Freedom is as freedom does

Today I went out to get lunch. As in, I walked to my car in deliciously thawing 45 degree weather, drove down the Jamaicaway with my window cracked, and got some soup. An escalating movie theme from Hans Zimmer came on my shuffle and I felt my spirits lift, unconfined by my desk, by my computer, by the gross wintry weather that keeps making encore after encore. In a small way, I felt a little burst of freedom.


That word… ugh. I actually loathe that word for its overuse. Like sorry. Or (in some contexts) love. I keep hearing Fezzik telling Vizzini that he does not think the word means what he thinks it means. But, I suppose, freedom – like love, like beauty – is relative to the person that feels it.

But beauty can easily be manufactured. Or a thin illusion beneath proper lighting and layers of dusty paint. I’m starting to think freedom is suffering the same delusional makeover.

The happy rhythm of my brief excursion today was interrupted by an annoying merge of traffic because a Public Works truck was parked on the side of one lane… filling in a huge pothole. I was annoyed at the disruption, but then I thought, well, gee that would have really sucked if my liberating moment hit that hole in the ground and gave Kermit yet another bruise, or worse yet, crippled him. And better it happened at this time of day than the evening when the merge scenario would have stalled my sense of freedom with the quiet cut of my hybrid engine at a standstill in traffic.

I can’t tell anyone what it means to be free. I don’t want anyone telling me that being able to conceal a weapon makes me a liberated woman all while they insist that a fetus in my body has more of a right to live than me if there is a complicated pregnancy. That my right to eat a sugar cookie in a school is more precious than my right to demand a decent wage for teaching the kids jacked up on those empty calories. That my hard earned wages must stay in my own bank account so I can drive over gaps in the road and then pay ten times as much to replace the suspension. 

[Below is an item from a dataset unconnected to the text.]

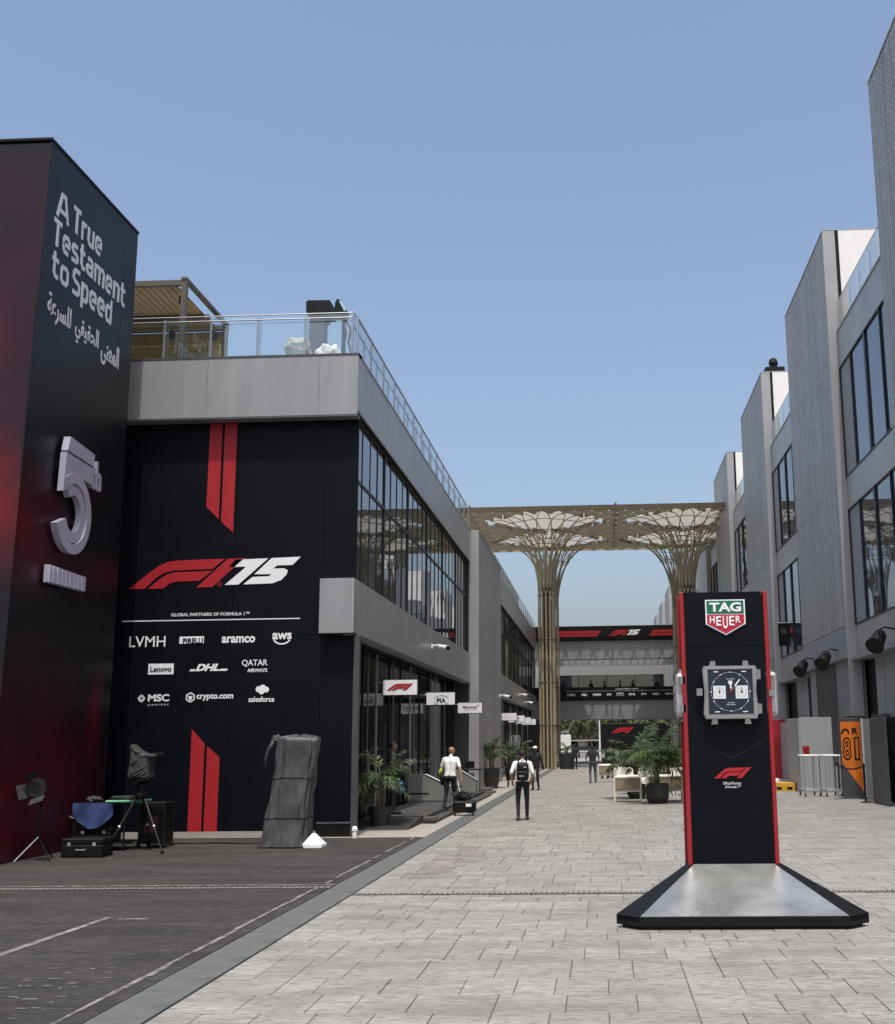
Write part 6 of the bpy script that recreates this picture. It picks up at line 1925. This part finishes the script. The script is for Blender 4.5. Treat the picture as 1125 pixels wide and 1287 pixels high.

Freedom sometimes is that gleeful sense of twenty minutes away from the repetition of normal life. But more often it is simply a choice between two difficult things. It is the ability to say, yes, this is unpleasant but better to pay a little sacrifice now than to suffer the bigger consequence down the road. And having the freedom to make the choice to make that road a little less full of holes.